De Muziekkapel, die aanpalend aan het domein ligt, wil haar artiesten in residentie laten logeren in het kasteel dat grotendeels is vernieuwd. De muzikanten kunnen er gebruikmaken van gemeenschappelijke ruimtes, drie repetitiezalen, twee grote salons voor concerten of recepties en een uitzonderlijke eetzaal van 50 vierkante meter. Het domein van Argenteuil werd kort na de Belgische onafhankelijkheid opgericht door Ferdinand de Meeûs, die er het Kasteel van Argenteuil liet bouwen.

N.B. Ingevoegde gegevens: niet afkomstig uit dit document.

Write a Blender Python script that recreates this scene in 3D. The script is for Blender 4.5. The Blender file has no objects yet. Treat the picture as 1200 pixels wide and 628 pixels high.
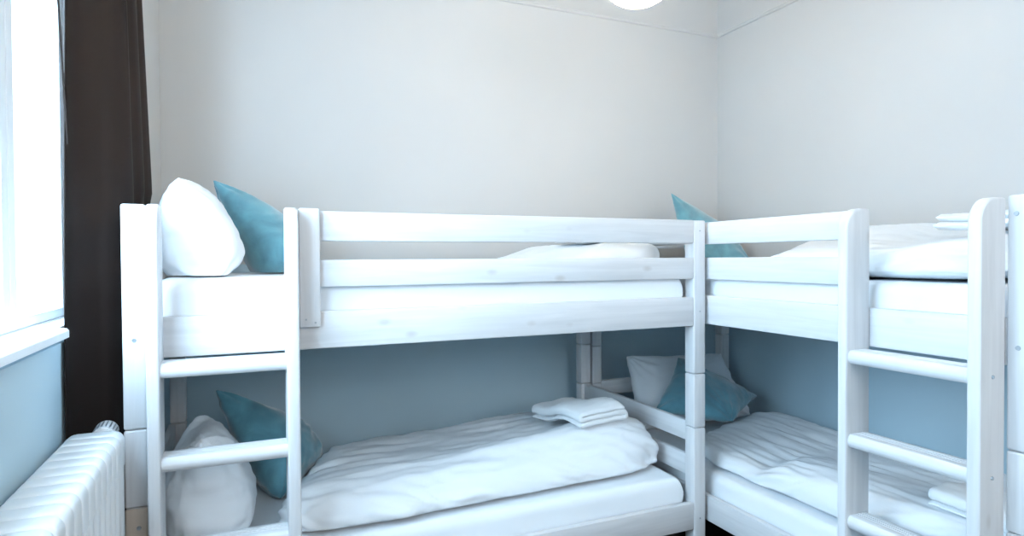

Dat kasteel biedt vandaag onderdak aan de Europese school en staat buiten de huidige verkoop. Die verkoop heeft betrekking op het deel van het domein dat de Amerikaanse zakenman William Tuck in 1929 aankocht. Tuck, die getrouwd was met een Belgische, liet er een landhuis bouwen, het zogenaamde ‘Kasteel Tuck’, maar verkocht zijn domein na de Tweede Wereldoorlog aan de Belgische staat. Die ontving er daarna, onder meer tijdens de Expo 58, belangrijke gasten. (Lees verder onder de foto)

Het kasteel van Argenteuil verwierf korte tijd later de bijnaam “gouden kooi” omdat het de discrete huisvesting vormde voor koning Leopold III. Hij betrok het kasteel negen jaar nadat hij in 1951 afstand had gedaan van de troon ten voordele van zijn zoon Boudewijn. De gevallen koning woonde er samen met Lilian Baels, zijn bijwijlen omstreden tweede echtgenote. Voor de verbitterde Leopold III, een verwoed fotograaf, was Argenteuil een vluchtadres waar hij de vele memorabilia bewaarde van zijn reizen in Afrika en Azië. Na het overlijden van Leopold III in 1983 en prinses Lilian in 2002 wilden zijn kinderen het kasteel omvormen tot een memoriaal ter ere van hun vader. Maar dat zag de Belgische regering niet zitten. Volgens de overlevering haalden de kinderen het landhuis daarop helemaal leeg. Leopold III was omstreden omwille van zijn ondemocratische autoritaire gedachten en zijn ontmoeting met Hitler tijdens de Tweede Wereldoorlog. Maar ook de renovatie van het kasteel was te duur voor de federale overheidsbudgetten. De regering besloot daarom in 2004 het domein openbaar te verkopen. In 2004 kocht de Waalse zakenman Jean-Marie Delwart het domein inclusief het Kasteel Tuck voor 7,8 miljoen euro in een openbare verkoop. Hij renoveerde het kasteel en verbleef er 15 jaar tot hij het in 2019 te koop zette. Delwart was toen 80 jaar wou zich definitief terugtrekken op zijn landgoed in Schotland. Zijn vraagprijs was 20 miljoen euro.
De excentrieke Delwart, de voormalige topman van de beursgenoteerde holding Floridienne en een nazaat van Ernest Solvay, stak miljoenen in de renovatie van het kasteel. Hij kreeg naar eigen zeggen vaak kandidaat-kopers over de vloer. De Russische president Vladimir Poetin wilde er zijn datsja van maken. Ook de voormalige Libische dictator Muammar Khadaffi drong aan. ‘Vier keer heb ik zijn agent gezien’, vertelde Delwart jaren geleden in De Tijd. ‘Hij zei: ‘Khadaffi kijkt niet op 5 miljoen’. Ik heb nooit een prijs genoemd, want ik wilde niet verkopen. En al helemaal niet aan hem.’ Als gevolg van de zware onderhoudskosten ging Delwart later wel op zoek naar een koper. Vijf jaar geleden circuleerde een vraagprijs van 20 miljoen euro. Nadat Delwart in maart op zijn 84ste is overleden, besloten zijn kinderen het kasteel te verkopen. Volgens het persbericht had vader Delwart voor zijn overlijden al gesprekken met de Muziekkapel opgestart, omdat hij zijn domein wilde overdragen aan een project dat de verbinding maakt tussen muziek en natuur.